Supercooled large droplets (SLDs), which include freezing drizzle drops and freezing raindrops, are up to 100 times larger than the cloud-sized droplets that are involved in most in-flight aircraft icing incidents. When SLDs impinge on airframe surfaces, they often impact on regions beyond the protection of current anti-/de-icing systems and splash into secondary droplets that sprinkle unprotected areas. This causes surface water runback and uncontrolled ice accretion. Aircraft icing due to SLDs, which occurs more frequently than first thought, is now recognized as a significant hazard. This collaborative research project will use a combination of experiments and modeling to understand underlying physics of SLD icing phenomena so that effective anti-/de-icing measures can be implemented to ensure safer and more efficient operation of aircraft in cold weather.
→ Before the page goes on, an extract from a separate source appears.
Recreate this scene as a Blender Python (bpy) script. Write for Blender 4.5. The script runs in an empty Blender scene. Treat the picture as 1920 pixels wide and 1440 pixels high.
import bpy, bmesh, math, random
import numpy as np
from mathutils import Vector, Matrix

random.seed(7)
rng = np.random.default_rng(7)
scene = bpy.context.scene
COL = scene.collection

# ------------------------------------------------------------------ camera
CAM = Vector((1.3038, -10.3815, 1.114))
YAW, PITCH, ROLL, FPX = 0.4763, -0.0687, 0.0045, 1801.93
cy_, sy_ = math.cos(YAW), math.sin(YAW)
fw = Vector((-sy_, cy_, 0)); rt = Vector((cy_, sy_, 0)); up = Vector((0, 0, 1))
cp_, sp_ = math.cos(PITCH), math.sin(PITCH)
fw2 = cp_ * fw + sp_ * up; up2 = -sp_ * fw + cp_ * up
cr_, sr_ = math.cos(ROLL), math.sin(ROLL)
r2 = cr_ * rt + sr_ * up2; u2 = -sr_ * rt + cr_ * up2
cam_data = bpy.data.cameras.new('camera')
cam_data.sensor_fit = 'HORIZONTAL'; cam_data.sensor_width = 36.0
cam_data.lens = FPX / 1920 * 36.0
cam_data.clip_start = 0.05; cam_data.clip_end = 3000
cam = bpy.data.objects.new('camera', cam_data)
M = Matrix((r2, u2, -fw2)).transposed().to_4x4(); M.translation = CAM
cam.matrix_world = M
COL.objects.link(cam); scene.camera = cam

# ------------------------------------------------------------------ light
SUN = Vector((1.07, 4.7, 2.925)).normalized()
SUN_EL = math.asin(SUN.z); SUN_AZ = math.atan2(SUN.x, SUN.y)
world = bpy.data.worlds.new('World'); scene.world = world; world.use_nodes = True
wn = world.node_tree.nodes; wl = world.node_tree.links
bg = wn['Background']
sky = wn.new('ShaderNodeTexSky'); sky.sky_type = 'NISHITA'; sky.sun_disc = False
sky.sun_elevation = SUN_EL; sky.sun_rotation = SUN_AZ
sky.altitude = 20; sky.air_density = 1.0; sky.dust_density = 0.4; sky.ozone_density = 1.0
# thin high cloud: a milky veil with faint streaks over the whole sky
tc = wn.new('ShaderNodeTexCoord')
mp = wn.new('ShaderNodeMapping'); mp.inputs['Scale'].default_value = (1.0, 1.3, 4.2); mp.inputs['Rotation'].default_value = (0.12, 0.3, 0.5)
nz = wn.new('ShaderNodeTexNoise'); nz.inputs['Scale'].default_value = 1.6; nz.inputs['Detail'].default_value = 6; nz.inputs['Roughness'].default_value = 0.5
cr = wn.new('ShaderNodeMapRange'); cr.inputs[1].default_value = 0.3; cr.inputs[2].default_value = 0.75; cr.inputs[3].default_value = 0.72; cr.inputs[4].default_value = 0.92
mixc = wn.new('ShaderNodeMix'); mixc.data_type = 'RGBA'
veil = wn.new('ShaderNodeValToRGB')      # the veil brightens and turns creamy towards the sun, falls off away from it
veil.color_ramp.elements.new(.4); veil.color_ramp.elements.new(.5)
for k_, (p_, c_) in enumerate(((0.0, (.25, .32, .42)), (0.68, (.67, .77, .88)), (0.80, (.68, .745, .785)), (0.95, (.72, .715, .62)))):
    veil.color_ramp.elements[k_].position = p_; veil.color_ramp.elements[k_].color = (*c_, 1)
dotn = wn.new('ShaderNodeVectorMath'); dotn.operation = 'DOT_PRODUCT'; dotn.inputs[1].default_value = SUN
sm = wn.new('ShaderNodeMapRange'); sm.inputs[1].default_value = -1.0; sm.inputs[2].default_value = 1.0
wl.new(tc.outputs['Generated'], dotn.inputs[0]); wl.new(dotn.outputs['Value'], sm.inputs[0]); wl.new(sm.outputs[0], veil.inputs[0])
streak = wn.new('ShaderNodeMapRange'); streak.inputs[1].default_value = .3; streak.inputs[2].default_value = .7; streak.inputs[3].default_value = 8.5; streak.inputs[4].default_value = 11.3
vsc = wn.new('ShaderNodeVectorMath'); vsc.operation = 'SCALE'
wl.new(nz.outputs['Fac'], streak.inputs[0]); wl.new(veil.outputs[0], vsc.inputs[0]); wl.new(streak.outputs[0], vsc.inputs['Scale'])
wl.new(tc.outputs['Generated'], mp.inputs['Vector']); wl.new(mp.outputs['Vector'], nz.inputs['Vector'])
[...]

The research team will collaborate scientists at other government agencies and aerospace companies to further broaden the impacts of the research. The project will train graduate and undergraduate students in research and will develop educational tools that will inspire high school students, especially those from groups underrepresented in STEM fields, to continue in science and engineering studies.
The overall goal of this collaborative research is to conduct an integrated theoretical, numerical and experimental research to quantify important micro-physical processes, such as droplet impact, rebounding, splashing, surface water runback, and ice accretion, that are pertinent to SLD icing phenomena. Results will improve our understanding of the underlying physics for safer and more efficient operation of aircraft in atmospheric icing conditions. The research tasks include: 1) develop an SLD icing simulation tool based on a validated multiphase flow solver with a novel moment of fluid interface representation method; 2) conduct theoretical, experimental and numerical studies to characterize droplet impinging, rebounding and splashing on dry and wet surfaces pertinent to SLD icing to develop droplet impact models that contain a comprehensive consideration of controlling factors ignored in previous studies; and 3) perform an integrated numerical and experimental investigation to examine the characteristics of surface water runback and its effects on SLD icing. The research program will be incorporated into undergraduate and graduate curricula by adding a new teaching module and creating new courseware to stimulate students? interests in thermal-fluid sciences. Students from underrepresented groups will be recruited proactively to work on the proposed research to promote participation in science and engineering.
This award reflects NSF's statutory mission and has been deemed worthy of support through evaluation using the Foundation's intellectual merit and broader impacts review criteria.